"More businesses may decide to accept payments in RMB if that makes them more profitable, but the concerns about exchange rate fluctuation and counterfeiting are likely to limit this,"
China's ally Cambodia considers use of yuan to lure more tourists
Reuters | 3 August 2016
Cambodia is urging businesses to accept payment in
yuan as it seeks to
attract more Chinese tourists, officials said on Wednesday, the latest sign of
tightening ties between Phnom Penh and Beijing.
Cambodia is China's closest ally in
Southeast Asia and last week handed Beijing a diplomatic victory in a dispute
over the South China Sea at a meeting of the Association of South East Asian
Nations.
China is already the second-largest
source of tourists to Cambodia after Vietnam, with nearly 1 million
arrivals a year.
Accepting the yuan is part of a
Ministry of Tourism plan to more than double the number of Chinese tourists by
2020.
"We want to target 2 million
tourists per year from 2020, so we aim to implement it now," Tith
Chantha, a secretary of state at the ministry, told Reuters.
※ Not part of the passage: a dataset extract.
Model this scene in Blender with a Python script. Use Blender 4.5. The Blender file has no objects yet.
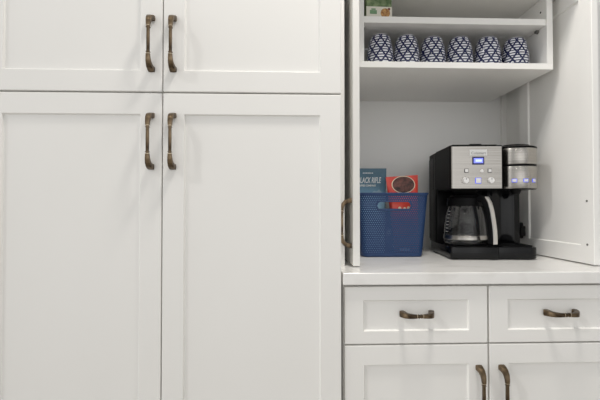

"We want to encourage the use of
yuan."
Cambodia's economy is already
dollarised. The yuan could circulate in a similar way to dollars, Chantha said.
Cambodia is heavily dependent on
Chinese aid and investment and Prime Minister Hun Sen said on Tuesday Chinese
tourists would help drive growth.
Still, the introduction of
the yuan, also known as the renminbi (RMB), would seem to go against a
government move away from dollarisation toward use of the riel currency because
of the constraints to monetary policy due to the dollar's use.
"More businesses may
decide to accept payments in RMB if that makes them more profitable, but the concerns about exchange rate fluctuation
and counterfeiting are likely
to limit this," said Joseph
Lovell of the American Chamber of Commerce in Cambodia.
Lovell said if Chinese tourists knew
they could readily use RMB in Cambodia, it might encourage more visits.
Ho Vandy, secretary-general of the Cambodian National Tourism
Alliance, said the plan could help spur growth in tourism, but details needed
to be worked out.
"In remote areas, people
wouldn't know how to identify real or fake notes and what the exchange rate
is," Ho Vandy said.
Tith Chantha brushed off those
concerns, saying circulation of the notes would mostly be with big hotels and
travel companies.
"It won't be difficult, it will
be used like the dollar," he said
Officials at the National Bank of
Cambodia could not be reached for comment.